:: Recorded information

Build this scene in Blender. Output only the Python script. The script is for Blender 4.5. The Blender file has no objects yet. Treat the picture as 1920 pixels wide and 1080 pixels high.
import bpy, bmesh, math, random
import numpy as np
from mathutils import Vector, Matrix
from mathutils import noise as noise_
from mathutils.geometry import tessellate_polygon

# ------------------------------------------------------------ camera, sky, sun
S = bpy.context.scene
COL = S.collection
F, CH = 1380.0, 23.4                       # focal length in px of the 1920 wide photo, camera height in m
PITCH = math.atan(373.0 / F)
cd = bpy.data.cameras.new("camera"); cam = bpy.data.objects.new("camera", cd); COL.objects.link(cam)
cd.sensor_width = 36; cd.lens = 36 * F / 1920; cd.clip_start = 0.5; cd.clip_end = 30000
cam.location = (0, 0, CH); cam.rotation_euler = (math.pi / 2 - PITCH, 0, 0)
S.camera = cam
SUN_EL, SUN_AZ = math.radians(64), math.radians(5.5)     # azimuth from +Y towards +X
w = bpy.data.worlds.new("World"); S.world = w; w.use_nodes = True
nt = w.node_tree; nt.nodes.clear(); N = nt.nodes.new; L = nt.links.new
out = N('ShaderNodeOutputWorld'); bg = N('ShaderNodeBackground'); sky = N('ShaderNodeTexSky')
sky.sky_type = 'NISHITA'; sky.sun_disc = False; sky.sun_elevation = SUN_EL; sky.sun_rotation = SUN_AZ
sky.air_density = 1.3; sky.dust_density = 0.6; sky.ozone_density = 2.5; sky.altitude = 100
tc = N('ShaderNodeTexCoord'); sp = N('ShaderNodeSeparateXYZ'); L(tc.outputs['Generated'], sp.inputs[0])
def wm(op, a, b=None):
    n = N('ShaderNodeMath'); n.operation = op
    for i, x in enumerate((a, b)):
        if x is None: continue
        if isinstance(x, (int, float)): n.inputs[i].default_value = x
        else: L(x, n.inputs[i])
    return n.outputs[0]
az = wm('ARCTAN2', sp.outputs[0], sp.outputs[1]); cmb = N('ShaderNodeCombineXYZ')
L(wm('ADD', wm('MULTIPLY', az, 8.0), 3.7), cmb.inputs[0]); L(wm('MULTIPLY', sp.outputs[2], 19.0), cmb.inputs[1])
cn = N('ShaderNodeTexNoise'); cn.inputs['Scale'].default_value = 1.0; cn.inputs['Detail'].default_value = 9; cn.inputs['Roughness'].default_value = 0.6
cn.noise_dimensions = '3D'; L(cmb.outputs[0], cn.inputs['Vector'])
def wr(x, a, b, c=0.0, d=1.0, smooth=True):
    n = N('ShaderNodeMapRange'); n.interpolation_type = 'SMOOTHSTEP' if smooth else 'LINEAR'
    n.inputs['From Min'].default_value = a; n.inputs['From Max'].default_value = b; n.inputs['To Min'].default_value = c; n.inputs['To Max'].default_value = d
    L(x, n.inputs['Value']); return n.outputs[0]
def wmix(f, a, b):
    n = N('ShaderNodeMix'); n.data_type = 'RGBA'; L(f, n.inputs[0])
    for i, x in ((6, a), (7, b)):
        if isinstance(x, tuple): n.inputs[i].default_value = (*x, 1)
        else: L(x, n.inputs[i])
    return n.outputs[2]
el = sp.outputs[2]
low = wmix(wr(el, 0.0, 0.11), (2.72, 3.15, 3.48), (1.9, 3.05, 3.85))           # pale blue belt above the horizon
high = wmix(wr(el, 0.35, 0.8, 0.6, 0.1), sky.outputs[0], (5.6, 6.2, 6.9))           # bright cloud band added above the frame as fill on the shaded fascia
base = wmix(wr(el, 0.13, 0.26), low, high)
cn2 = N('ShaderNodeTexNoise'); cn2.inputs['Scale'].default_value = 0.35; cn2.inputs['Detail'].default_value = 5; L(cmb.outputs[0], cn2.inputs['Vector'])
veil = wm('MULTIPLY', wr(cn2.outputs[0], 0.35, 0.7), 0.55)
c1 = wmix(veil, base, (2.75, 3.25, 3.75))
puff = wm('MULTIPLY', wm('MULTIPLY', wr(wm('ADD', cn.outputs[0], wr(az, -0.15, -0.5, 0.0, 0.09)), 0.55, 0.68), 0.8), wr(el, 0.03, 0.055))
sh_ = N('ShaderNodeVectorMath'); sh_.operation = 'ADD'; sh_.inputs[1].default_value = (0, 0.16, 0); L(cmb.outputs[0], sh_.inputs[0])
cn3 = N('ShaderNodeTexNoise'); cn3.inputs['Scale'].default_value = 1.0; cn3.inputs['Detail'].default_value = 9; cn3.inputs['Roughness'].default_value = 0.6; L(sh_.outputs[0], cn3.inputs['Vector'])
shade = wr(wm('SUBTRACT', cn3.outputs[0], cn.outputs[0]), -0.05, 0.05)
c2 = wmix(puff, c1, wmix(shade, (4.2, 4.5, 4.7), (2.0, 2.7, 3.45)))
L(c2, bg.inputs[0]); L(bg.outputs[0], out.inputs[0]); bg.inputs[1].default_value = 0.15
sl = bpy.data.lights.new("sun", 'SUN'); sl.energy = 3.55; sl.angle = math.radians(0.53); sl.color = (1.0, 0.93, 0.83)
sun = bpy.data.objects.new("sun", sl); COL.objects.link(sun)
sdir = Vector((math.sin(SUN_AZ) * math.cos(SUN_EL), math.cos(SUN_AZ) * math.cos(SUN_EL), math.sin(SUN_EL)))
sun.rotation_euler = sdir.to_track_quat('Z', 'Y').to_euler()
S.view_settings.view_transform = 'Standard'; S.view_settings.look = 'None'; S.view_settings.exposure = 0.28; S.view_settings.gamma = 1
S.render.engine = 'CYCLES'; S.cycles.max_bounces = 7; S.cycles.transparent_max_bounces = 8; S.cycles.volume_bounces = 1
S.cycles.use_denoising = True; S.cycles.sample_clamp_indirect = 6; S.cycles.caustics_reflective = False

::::

Your goal: Print only the lines from the top of the data above down to the line holding "from mathutils.geometry import", inclusive.

Solved exercise:
Build this scene in Blender. Output only the Python script. The script is for Blender 4.5. The Blender file has no objects yet. Treat the picture as 1920 pixels wide and 1080 pixels high.
import bpy, bmesh, math, random
import numpy as np
from mathutils import Vector, Matrix
from mathutils import noise as noise_
from mathutils.geometry import tessellate_polygon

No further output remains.